** start of GIVEN DATA **

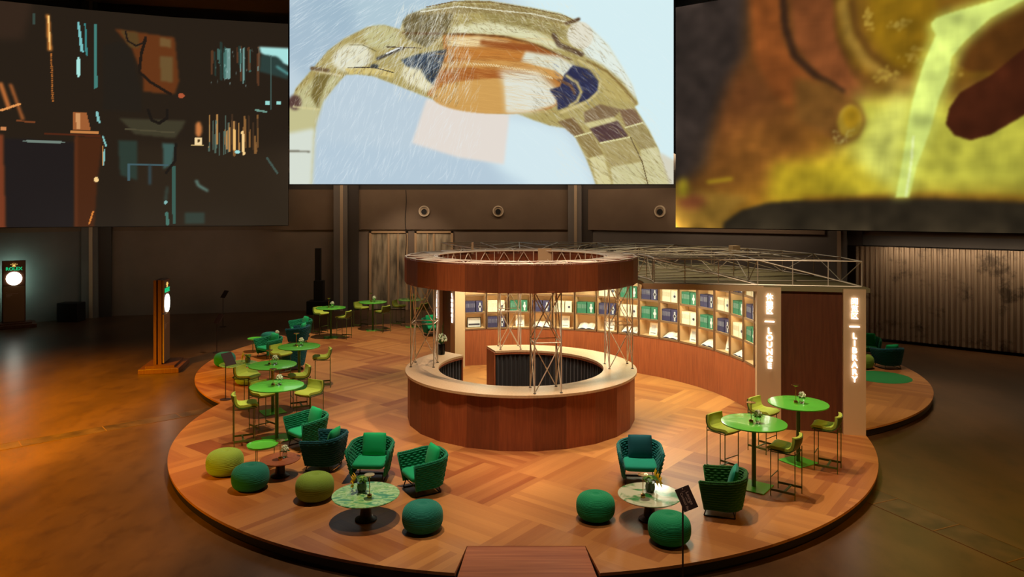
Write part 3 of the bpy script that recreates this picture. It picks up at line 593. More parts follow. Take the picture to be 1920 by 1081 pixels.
# ================================================================== round bar
bar = tag(empty('round_bar_counter', (CC[0], CC[1], PZ)), 'round reddish wood bar counter with pale oak top and open gap', 'bar counter')
A0, A1 = 138-360, 109.5
def facets(r, z0, z1, a0, a1, step, off, th):
    mb = MB(); angs = [a0]+[off+step*k for k in range(-40, 60) if a0 < off+step*k < a1]+[a1]
    for p, q in zip(angs[:-1], angs[1:]):
        k1 = 1
        mb.sector((0, 0), (r-th), r, z0, z1, p, q, 1)
    return mb
tones = {}
def facet_tone(i, c, n):  # random veneer tone per panel, standing in for light on each facet
    k = round(math.degrees(math.atan2(c.y, c.x))/15*1.0+.2); random.seed(k*7+3); return random.choice((.62, .8, .7, .95, 1.0, .78, .88))
facets(2.53, 0, 1.03, A0, A1, 15, -85.3, .03).build('front_panel', M['wood_red'], bar, tone=facet_tone)
MB().sector((0, 0), 1.85, 2.58, 1.03, 1.08, A0, A1, 110).build('countertop', M['oak'], bar, smooth=True)
for ang in (A0, A1):
    t = R(ang); s_ = 1 if ang == A0 else -1
    mid = 2.2; cxp = (mid*cos(t)-s_*-.015*sin(t), mid*sin(t)+s_*-.015*cos(t)); MB().box((mid*cos(t), mid*sin(t), .515), (.64, .03, 1.03), t).build('end_panel', M['wood_plain'], bar)
nn = 900
def curt(u, v):
    t = R(A0+1+(A1-A0-2)*u); r = 1.9+.018*sin(u*2*pi*95)+.006*sin(u*2*pi*37); return (r*cos(t), r*sin(t), .0+v*1.02)
MB().grid(curt, nn, 1).build('black_curtain', M['black_cloth'], bar, fix=False, smooth='all')
MB().sector((0, 0), 1.86, 1.9, .98, 1.03, A0, A1, 80).build('inner_rail', M['wood_plain'], bar)

# canopy ring
ZB, ZT = 3.22, 3.75
can = tag(empty('canopy_ring', (CC[0], CC[1], 0)), 'large floating ring of reddish wood with a metal truss on top', 'canopy')
facets(2.6, ZB, ZT, -180, 180, 15, -85.3, .03).build('outer_fascia', M['wood_red'], can, tone=facet_tone)
facets(1.99, ZB+.05, ZT-.05, -180, 180, 15, -85.3, .03).build('inner_fascia', M['wood_red'], can, tone=facet_tone)
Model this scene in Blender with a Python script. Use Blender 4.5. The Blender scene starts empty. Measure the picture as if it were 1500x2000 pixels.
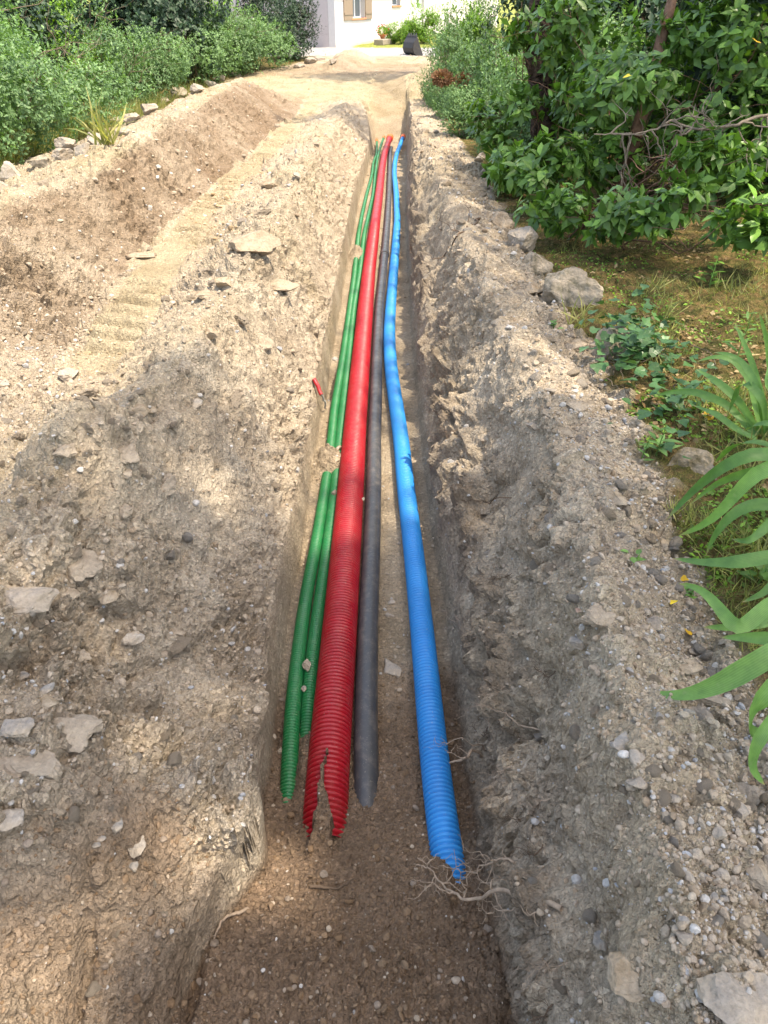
import bpy, math, random
import numpy as np
from mathutils import Vector, Matrix

R = math.radians
rng = np.random.default_rng(7)
random.seed(7)
S = bpy.context.scene
COL = S.collection

# ------------------------------------------------------------------ camera, sky, sun, exposure
CAM = np.array([0.0, 0.0, 2.36]); FPX = 1450.0; PITCH = math.atan(1020/FPX)
cd = bpy.data.cameras.new("camera"); cam = bpy.data.objects.new("camera", cd); COL.objects.link(cam)
cam.location = CAM; cam.rotation_euler = (math.pi/2 - PITCH, 0, 0)
cd.sensor_fit = 'VERTICAL'; cd.sensor_height = 36; cd.sensor_width = 27; cd.lens = FPX/2000*36
cd.clip_start = 0.05; cd.clip_end = 1500
S.camera = cam

SUN_EL, SUN_AZ = R(68), R(116)       # azimuth clockwise from +y: light comes from the right, a little behind
SDIR = np.array([math.sin(SUN_AZ)*math.cos(SUN_EL), math.cos(SUN_AZ)*math.cos(SUN_EL), math.sin(SUN_EL)])
W = bpy.data.worlds.new("World"); S.world = W; W.use_nodes = True
nt = W.node_tree; bg = nt.nodes["Background"]
sky = nt.nodes.new("ShaderNodeTexSky"); sky.sky_type = 'NISHITA'; sky.sun_disc = False
sky.sun_elevation = SUN_EL; sky.sun_rotation = SUN_AZ
sky.air_density = 1.0; sky.dust_density = 2.0; sky.ozone_density = 0.5
nt.links.new(sky.outputs[0], bg.inputs[0]); bg.inputs[1].default_value = 0.15
sd = bpy.data.lights.new("sun", 'SUN'); sd.energy = 2.0; sd.angle = R(0.9); sd.color = (1.0, 0.97, 0.93)
sun = bpy.data.objects.new("sun", sd); COL.objects.link(sun)
sun.rotation_euler = Vector(SDIR).to_track_quat('Z', 'Y').to_euler()
sun.location = (8, -4, 14)
V = S.view_settings
V.view_transform = 'Standard'; V.look = 'None'; V.gamma = 1; V.use_curve_mapping = False
V.exposure = 1.98
try:
    V.use_white_balance = True; V.white_balance_temperature = 7900; V.white_balance_tint = 10
except Exception: pass

# ------------------------------------------------------------------ helpers
def tag(o, label=None, cat=None, group=None, kind=None):
    if label: o['label'] = label
    if cat: o['category'] = cat
    if group: o['group'] = group
    if kind: o['kind'] = kind
    return o
def empty(name, loc, label=None, cat=None, group=None):
    o = bpy.data.objects.new(name, None); COL.objects.link(o); o.location = tuple(float(v) for v in loc)
    o.empty_display_size = .1
    return tag(o, label, cat, group)
def mk_mesh(name, Vt, F, attr=None, smooth=False):
    Vt = np.asarray(Vt, np.float32); F = np.asarray(F, np.int32)
    me = bpy.data.meshes.new(name); me.vertices.add(len(Vt)); me.vertices.foreach_set('co', Vt.ravel())
    k = F.shape[1]; me.loops.add(F.size); me.loops.foreach_set('vertex_index', F.ravel())
    me.polygons.add(len(F)); me.polygons.foreach_set('loop_start', np.arange(0, F.size, k, dtype=np.int32))
    me.polygons.foreach_set('loop_total', np.full(len(F), k, np.int32))
    if attr:
        for an, av in attr.items():
            c = me.color_attributes.new(an, 'FLOAT_COLOR', 'POINT')
            a = np.ones((len(Vt), 4), np.float32); a[:, :av.shape[1]] = av; c.data.foreach_set('color', a.ravel())
    me.update(calc_edges=True); me.validate()
    me.polygons.foreach_set('use_smooth', np.full(len(F), smooth)); me.update()
    return me
def obj(name, me, m=None, parent=None, loc=None):
    o = bpy.data.objects.new(name, me); COL.objects.link(o)
    if m and not me.materials: me.materials.append(m)
    if parent: o.parent = parent
    if loc is not None: o.location = tuple(float(v) for v in loc)
    return o
class MB:                                   # mixed-face mesh collector for small built things
    def __init__(s): s.v = []; s.f = []
    def add(s, v, f):
        n = len(s.v); s.v += [tuple(float(c) for c in p) for p in v]; s.f += [tuple(i+n for i in q) for q in f]
    def box(s, c, d, rot=None):
        c = Vector(c); vs = []
        for x in (-.5, .5):
            for y in (-.5, .5):
                for z in (-.5, .5):
                    p = Vector((x*d[0], y*d[1], z*d[2]))
                    if rot is not None: p = rot @ p
                    vs.append(c+p)
        s.add(vs, [(0,1,3,2),(4,6,7,5),(0,4,5,1),(2,3,7,6),(0,2,6,4),(1,5,7,3)])
    def build(s, name, m, parent=None, loc=None, smooth=False, bevel=0):
        me = bpy.data.meshes.new(name); me.from_pydata(s.v, [], s.f); me.update()
        if smooth: me.polygons.foreach_set('use_smooth', [True]*len(me.polygons))
        o = obj(name, me, m, parent, loc)
        if bevel:
            b = o.modifiers.new('b', 'BEVEL'); b.width = bevel; b.segments = 2; b.limit_method = 'ANGLE'
        return o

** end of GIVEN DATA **

Copy the data exactly. Any picture it contains is to be omitted.

Write part 3 of the bpy script that recreates this picture. It picks up at line 593. More parts follow. Take the picture to be 1920 by 1081 pixels.
# ================================================================== round bar
bar = tag(empty('round_bar_counter', (CC[0], CC[1], PZ)), 'round reddish wood bar counter with pale oak top and open gap', 'bar counter')
A0, A1 = 138-360, 109.5
def facets(r, z0, z1, a0, a1, step, off, th):
    mb = MB(); angs = [a0]+[off+step*k for k in range(-40, 60) if a0 < off+step*k < a1]+[a1]
    for p, q in zip(angs[:-1], angs[1:]):
        k1 = 1
        mb.sector((0, 0), (r-th), r, z0, z1, p, q, 1)
    return mb
tones = {}
def facet_tone(i, c, n):  # random veneer tone per panel, standing in for light on each facet
    k = round(math.degrees(math.atan2(c.y, c.x))/15*1.0+.2); random.seed(k*7+3); return random.choice((.62, .8, .7, .95, 1.0, .78, .88))
facets(2.53, 0, 1.03, A0, A1, 15, -85.3, .03).build('front_panel', M['wood_red'], bar, tone=facet_tone)
MB().sector((0, 0), 1.85, 2.58, 1.03, 1.08, A0, A1, 110).build('countertop', M['oak'], bar, smooth=True)
for ang in (A0, A1):
    t = R(ang); s_ = 1 if ang == A0 else -1
    mid = 2.2; cxp = (mid*cos(t)-s_*-.015*sin(t), mid*sin(t)+s_*-.015*cos(t)); MB().box((mid*cos(t), mid*sin(t), .515), (.64, .03, 1.03), t).build('end_panel', M['wood_plain'], bar)
nn = 900
def curt(u, v):
    t = R(A0+1+(A1-A0-2)*u); r = 1.9+.018*sin(u*2*pi*95)+.006*sin(u*2*pi*37); return (r*cos(t), r*sin(t), .0+v*1.02)
MB().grid(curt, nn, 1).build('black_curtain', M['black_cloth'], bar, fix=False, smooth='all')
MB().sector((0, 0), 1.86, 1.9, .98, 1.03, A0, A1, 80).build('inner_rail', M['wood_plain'], bar)

# canopy ring
ZB, ZT = 3.22, 3.75
can = tag(empty('canopy_ring', (CC[0], CC[1], 0)), 'large floating ring of reddish wood with a metal truss on top', 'canopy')
facets(2.6, ZB, ZT, -180, 180, 15, -85.3, .03).build('outer_fascia', M['wood_red'], can, tone=facet_tone)
facets(1.99, ZB+.05, ZT-.05, -180, 180, 15, -85.3, .03).build('inner_fascia', M['wood_red'], can, tone=facet_tone)
Model this scene in Blender with a Python script. Use Blender 4.5. The Blender scene starts empty. Measure the picture as if it were 1500x2000 pixels.
import bpy, math, random
import numpy as np
from mathutils import Vector, Matrix

R = math.radians
rng = np.random.default_rng(7)
random.seed(7)
S = bpy.context.scene
COL = S.collection

# ------------------------------------------------------------------ camera, sky, sun, exposure
CAM = np.array([0.0, 0.0, 2.36]); FPX = 1450.0; PITCH = math.atan(1020/FPX)
cd = bpy.data.cameras.new("camera"); cam = bpy.data.objects.new("camera", cd); COL.objects.link(cam)
cam.location = CAM; cam.rotation_euler = (math.pi/2 - PITCH, 0, 0)
cd.sensor_fit = 'VERTICAL'; cd.sensor_height = 36; cd.sensor_width = 27; cd.lens = FPX/2000*36
cd.clip_start = 0.05; cd.clip_end = 1500
S.camera = cam

SUN_EL, SUN_AZ = R(68), R(116)       # azimuth clockwise from +y: light comes from the right, a little behind
SDIR = np.array([math.sin(SUN_AZ)*math.cos(SUN_EL), math.cos(SUN_AZ)*math.cos(SUN_EL), math.sin(SUN_EL)])
W = bpy.data.worlds.new("World"); S.world = W; W.use_nodes = True
nt = W.node_tree; bg = nt.nodes["Background"]
sky = nt.nodes.new("ShaderNodeTexSky"); sky.sky_type = 'NISHITA'; sky.sun_disc = False
sky.sun_elevation = SUN_EL; sky.sun_rotation = SUN_AZ
sky.air_density = 1.0; sky.dust_density = 2.0; sky.ozone_density = 0.5
nt.links.new(sky.outputs[0], bg.inputs[0]); bg.inputs[1].default_value = 0.15
sd = bpy.data.lights.new("sun", 'SUN'); sd.energy = 2.0; sd.angle = R(0.9); sd.color = (1.0, 0.97, 0.93)
sun = bpy.data.objects.new("sun", sd); COL.objects.link(sun)
sun.rotation_euler = Vector(SDIR).to_track_quat('Z', 'Y').to_euler()
sun.location = (8, -4, 14)
V = S.view_settings
V.view_transform = 'Standard'; V.look = 'None'; V.gamma = 1; V.use_curve_mapping = False
V.exposure = 1.98
try:
    V.use_white_balance = True; V.white_balance_temperature = 7900; V.white_balance_tint = 10
except Exception: pass

# ------------------------------------------------------------------ helpers
def tag(o, label=None, cat=None, group=None, kind=None):
    if label: o['label'] = label
    if cat: o['category'] = cat
    if group: o['group'] = group
    if kind: o['kind'] = kind
    return o
def empty(name, loc, label=None, cat=None, group=None):
    o = bpy.data.objects.new(name, None); COL.objects.link(o); o.location = tuple(float(v) for v in loc)
    o.empty_display_size = .1
    return tag(o, label, cat, group)
def mk_mesh(name, Vt, F, attr=None, smooth=False):
    Vt = np.asarray(Vt, np.float32); F = np.asarray(F, np.int32)
    me = bpy.data.meshes.new(name); me.vertices.add(len(Vt)); me.vertices.foreach_set('co', Vt.ravel())
    k = F.shape[1]; me.loops.add(F.size); me.loops.foreach_set('vertex_index', F.ravel())
    me.polygons.add(len(F)); me.polygons.foreach_set('loop_start', np.arange(0, F.size, k, dtype=np.int32))
    me.polygons.foreach_set('loop_total', np.full(len(F), k, np.int32))
    if attr:
        for an, av in attr.items():
            c = me.color_attributes.new(an, 'FLOAT_COLOR', 'POINT')
            a = np.ones((len(Vt), 4), np.float32); a[:, :av.shape[1]] = av; c.data.foreach_set('color', a.ravel())
    me.update(calc_edges=True); me.validate()
    me.polygons.foreach_set('use_smooth', np.full(len(F), smooth)); me.update()
    return me
def obj(name, me, m=None, parent=None, loc=None):
    o = bpy.data.objects.new(name, me); COL.objects.link(o)
    if m and not me.materials: me.materials.append(m)
    if parent: o.parent = parent
    if loc is not None: o.location = tuple(float(v) for v in loc)
    return o
class MB:                                   # mixed-face mesh collector for small built things
    def __init__(s): s.v = []; s.f = []
    def add(s, v, f):
        n = len(s.v); s.v += [tuple(float(c) for c in p) for p in v]; s.f += [tuple(i+n for i in q) for q in f]
    def box(s, c, d, rot=None):
        c = Vector(c); vs = []
        for x in (-.5, .5):
            for y in (-.5, .5):
                for z in (-.5, .5):
                    p = Vector((x*d[0], y*d[1], z*d[2]))
                    if rot is not None: p = rot @ p
                    vs.append(c+p)
        s.add(vs, [(0,1,3,2),(4,6,7,5),(0,4,5,1),(2,3,7,6),(0,2,6,4),(1,5,7,3)])
    def build(s, name, m, parent=None, loc=None, smooth=False, bevel=0):
        me = bpy.data.meshes.new(name); me.from_pydata(s.v, [], s.f); me.update()
        if smooth: me.polygons.foreach_set('use_smooth', [True]*len(me.polygons))
        o = obj(name, me, m, parent, loc)
        if bevel:
            b = o.modifiers.new('b', 'BEVEL'); b.width = bevel; b.segments = 2; b.limit_method = 'ANGLE'
        return o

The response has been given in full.